On ne peut s’empêcher d’admirer Alexandre, en le voyant porter jusqu’à de si petits détails ses attentions pour ses amis. Par exemple, il ordonna de faire la recherche la plus exacte d’un esclave de Séleucus, qui s’était enfui en Cilicie ; il loua Peucestas d’avoir fait arrêter Nicon, un des esclaves de Cratère ; il écrivit à Mégabyze de faire son possible pour prendre un esclave qui s’était réfugié dans un temple, de l’engager, s’il le pouvait, à sortir de son asile, mais de ne pas mettre la main sur lui tant qu’il y serait. Dans les commencements de son règne, quand il jugeait des affaires criminelles, il bouchait, dit-on, avec sa main une de ses oreilles pendant que l’accusateur parlait, afin de la conserver libre de toute prévention pour entendre l’accusé. Mais son naturel s’aigrit dans la suite, par le grand nombre d’accusations qu’on portait devant lui : il en trouva tant de vraies, qu’elles lui firent croire celles même qui étaient fausses. Ce qui le mettait surtout hors de lui-même, et le rendait dur et inexorable, c’était d’apprendre qu’on avait mal parlé de lui ; car sa réputation lui était plus chère que la vie et l’empire mêmes.
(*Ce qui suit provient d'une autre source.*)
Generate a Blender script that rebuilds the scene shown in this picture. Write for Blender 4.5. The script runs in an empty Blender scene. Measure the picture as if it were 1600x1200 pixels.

Cependant il se mit à la poursuite de Darius, s’attendant à livrer de nouveaux combats ; mais, informé que Bessus s’était rendu maître de la personne du roi, il renvoya les Thessaliens dans leur pays, et leur donna, outre leur solde, une gratification de deux mille talents[1]. La poursuite fut longue et pénible : il fit à cheval, en onze jours, trois mille trois cents stades[2]. La fatigue, et surtout la disette d’eau, avaient mis sur les dents presque tous ses compagnons. Un jour, il rencontra des Macédo-

  1. Environ douze millions de francs.
  2. Environ cent soixante-cinq lieues.